The White House has fired members of an outside advisory group to the National Endowment for the Humanities, the latest effort to bring the agency in line with President Donald Trump’s priorities.
The firings were made in an email sent Wednesday morning to members of the National Council on the Humanities by Mary Sprowls, a staff member at the White House’s Office of Presidential Personnel.
“On behalf of President Donald J. Trump, I am writing to inform you that your position as a member of the National Council on the Humanities is terminated, effective immediately,” she wrote in the email, which was reviewed by The New York Times. “Thank you for your service.”
The council, whose members typically include 26 private citizens drawn mostly from the scholarly world, meets several times a year to advise the endowment’s chair on grants, as well as on ways to promote and strengthen the humanities more generally.
It was not immediately clear how many members, all of whom were confirmed by the Senate, were dismissed. The endowment’s website currently lists just four members, all appointed during Trump’s first term.
The White House did not immediately respond to a request for comment. The endowment itself is closed because of the government shutdown.

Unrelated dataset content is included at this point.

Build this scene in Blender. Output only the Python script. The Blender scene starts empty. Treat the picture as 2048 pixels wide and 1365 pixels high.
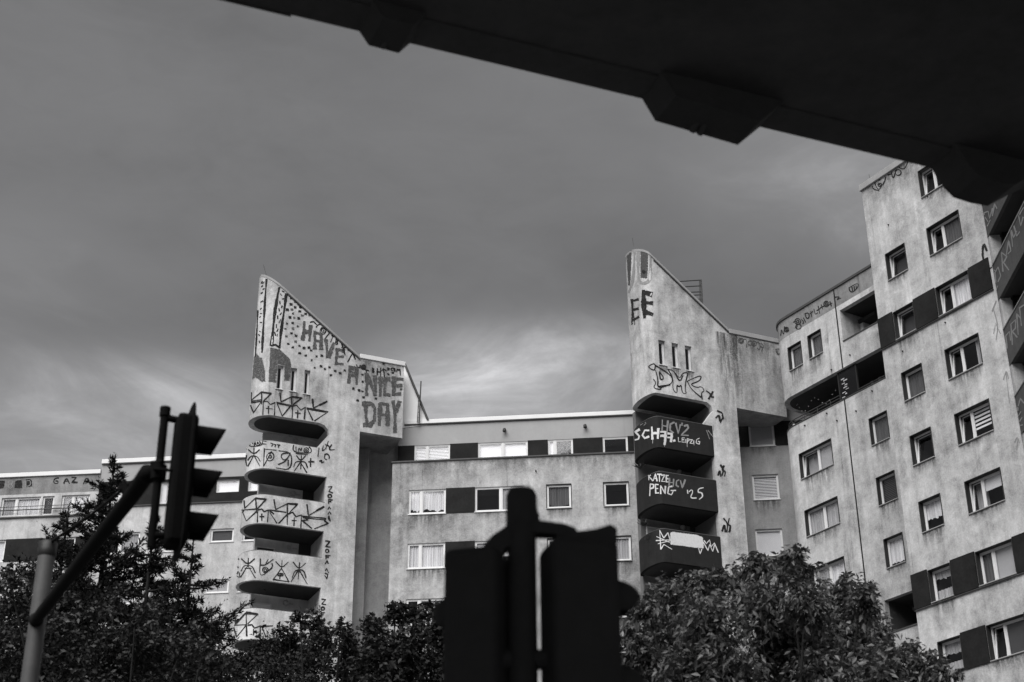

The firings appear to be the latest move by the White House to tighten control over the endowment, which Trump repeatedly called to shutter in his first term. In February, the previous chair, Shelly C. Lowe, a Biden appointee, resigned at Trump’s direction. In April, the endowment abruptly canceled most existing grants, citing plans to redirect the agency to furthering “the president’s agenda.” It also moved to terminate more than half the agency’s staff of about 180.